Benedict Brogan uses his Telegraph column to list Tory MPs' concerns that Cameron will be a trimmer rather than a radical. My responses are in italics after each paragraph.
- On tax... "The Tory Right remains disbelieving of George Osborne's decision to accept – for the foreseeable future – Labour's new 50p rate. They would prefer sizeable increases in indirect taxes, specifically VAT, booze and fags – to allow some cuts in business and personal tax. The Tories, they argue, should be about long-term certainty on tax rates. For 20 years, business knew that the top rate was capped by consensus at 40p; restoring that certainty should be a Conservative clarion call." George Osborne's plans to progressively reduce corporation tax and make Britain a headquarters for international business should reassure all supply-side conservatives.
- On immigration... "[Traditionalists] see Labour moving to the Right, with self-serving confessions that its open-door policy has been wrong all along, and wonder why Conservatives shouldn't follow." I don't think the Tory cap on immigration from outside the EU is tough enough (I'm with Nicholas Soames on this question) but Labour cannot recover credibility on this issue.
- On civil liberties... "Spend any time with a Conservative MP these days, and at some point he will report his constituents' anger over police and bureaucratic intrusion. "Why aren't we promising to roll all this back, to pull down CCTV cameras, to abolish the Independent Safeguarding Authority, to tear down the human rights industry?" says one." I think this is an unfair charge. Dominic Grieve has put forward an eleven point plan to reverse Labour's illiberal measures.

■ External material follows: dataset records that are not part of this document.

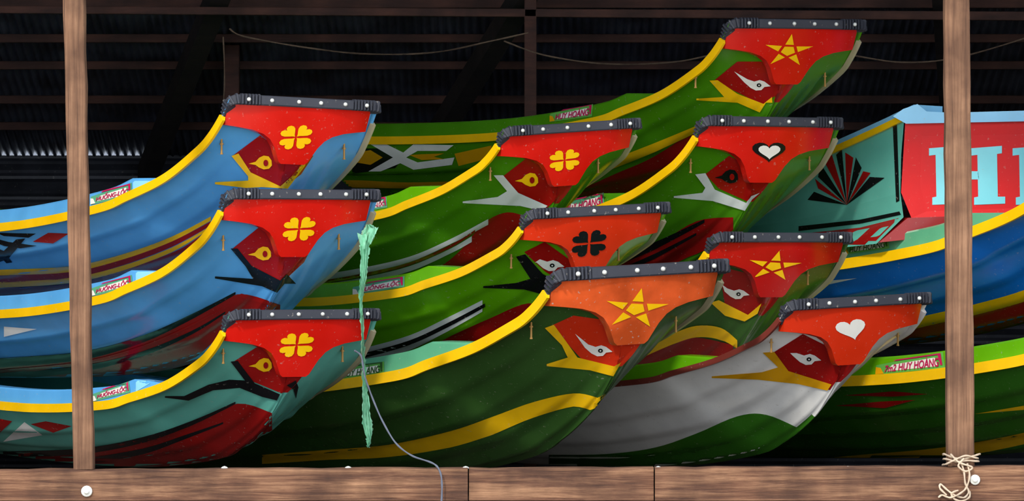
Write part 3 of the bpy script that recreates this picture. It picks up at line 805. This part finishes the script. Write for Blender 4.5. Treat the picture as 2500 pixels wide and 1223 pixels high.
prism('tie_beam',[P(-300,12,3.3),P(2800,30,3.3),P(2800,52,3.3),P(-300,30,3.3)],Vector((0,.06,0)),WOODD,label='long reddish tie beam under the roof',category='beam')
LN=wood('line_fibre',(96,78,62),(124,102,82),(30,30,30))
tube('slack_rope',[P(560,70,3.0),P(600,90,3.0),P(760,118,3.0),P(900,132,3.0),P(1060,128,3.0),P(1200,100,3.0),P(1290,80,3.0)],.0038,LN,label='thin slack rope slung under the roof',category='rope',group='slack ropes under the roof')
tube('slack_rope',[P(1230,100,3.0),P(1330,135,3.0),P(1480,156,3.0),P(1640,152,3.0),P(1760,130,3.0),P(1900,110,3.0),P(2050,130,3.0),P(2200,152,3.0),P(2340,140,3.0),P(2520,88,3.0)],.0038,LN,label='thin slack rope slung under the roof',category='rope',group='slack ropes under the roof')
tube('slack_rope',[P(545,90,3.0),P(548,200,3.0),P(540,300,3.0),P(520,420,3.0)],.0032,LN,label='thin rope hanging down from a rafter',category='rope',group='slack ropes under the roof')
for x,y in ((-1.4,1.6),(.1,1.9),(1.1,2.6),(2.6,2.8)):
    prism('timber_bearer',[Vector((x-.5,y,-1.05)),Vector((x+.5,y,-1.05)),Vector((x+.5,y,-1.15)),Vector((x-.5,y,-1.15))],Vector((0,.12,0)),WOODD,label='timber bearer on the floor under a boat stack',category='beam',group='bearers under the boats')

# ------------------------------------------------ light
wd=bpy.data.worlds.new('sky'); scene.world=wd; wd.use_nodes=True
bg=wd.node_tree.nodes['Background']; bg.inputs[0].default_value=(.84,.91,1,1); bg.inputs[1].default_value=2.45
sd=bpy.data.lights.new('sun','SUN'); sd.energy=2.7; sd.angle=math.radians(4); sd.color=(1,.94,.84)
so=bpy.data.objects.new('sun',sd); scene.collection.objects.link(so)
so.rotation_euler=Vector((.3,.8,-.6)).to_track_quat('-Z','Y').to_euler(); so.location=(-3,-8,8)
cd=bpy.data.cameras.new('camera'); cd.lens=180; cd.sensor_width=36; cd.clip_end=200
cobj=bpy.data.objects.new('camera',cd); scene.collection.objects.link(cobj); cobj.location=CAM; cobj.rotation_euler=(math.radians(90),0,0)
scene.camera=cobj
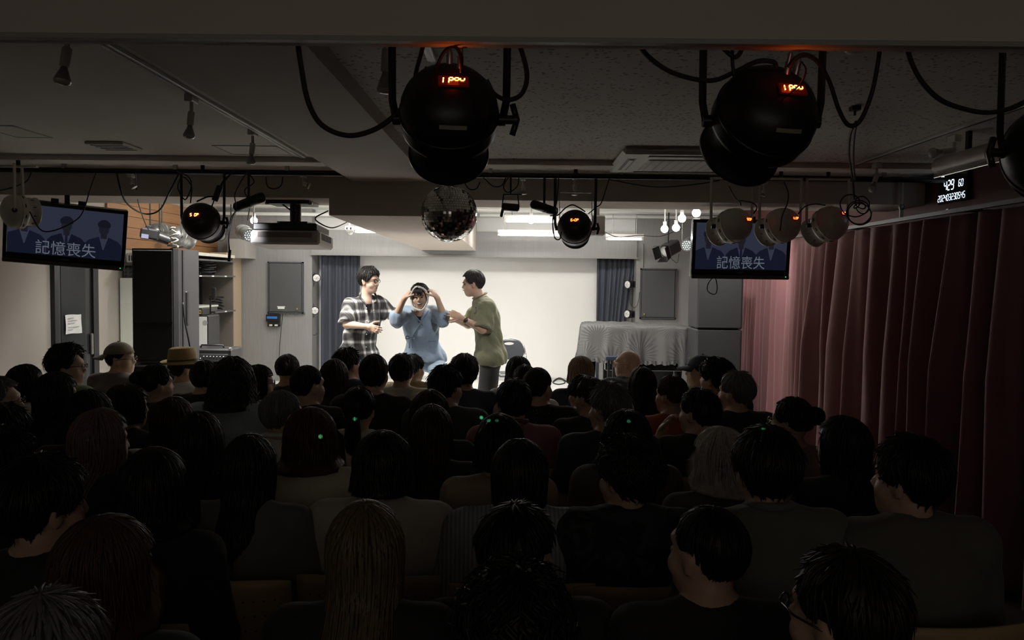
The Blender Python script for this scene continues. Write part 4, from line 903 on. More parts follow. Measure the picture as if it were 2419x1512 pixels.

- On the family... "[The Cornerstone Group of social conservatives] suspect [Cameron's] pledge to abolish the penalty for couples in the tax credit system, and make marriage and civil partnerships pay, will tumble down the priority list in the name of fiscal realism." This is likely given the public finances but there are other pro-family measures that will be enacted quickly. IDS won't have agreed to serve in a Tory government unless he believes Cameron is half-serious about the social justice agenda.
- On welfare... "If the Tories want to be radical, their MPs wonder, then why not put a time limit on paying benefits, as happened successfully in America?" I hope we'll eventually do this.
- On education... "Those of a suspicious disposition claim – with scant evidence – that he is wobbling on whether to allow private-sector operators to become involved in the setting up of a new generation of independent schools. Others, who take an interest in Swedish models of education, complain about his seeming reluctance to allow those who do set up schools under the scheme to make a profit." On the contrary, policy is moving in the right direction on education. The Guardian and Fraser Nelson have suggested new schools will be able to make profits.
My biggest area of concern is public spending control. George Osborne has only given us a very small indication of the efficiencies that he will make. His party conference speech was widely seen as brave but does not tackle even one tenth of Gordon Brown's budget deficit. Time is still on Osborne's side but we do need to hear much, much more. By that I don't mean lots of detail but we do need something like Andrew Lilico's suggestion of broad, strategic economies.
So are the concerns highlighted by Brogan fair at all? Yes. David Cameron is an authentic, full spectrum conservative but he is also very tactical, very focused on opinion polls. Only time will tell which of those two great characteristics will dominate the premiership we all hope for. For the time being he deserves the benefit of the doubt.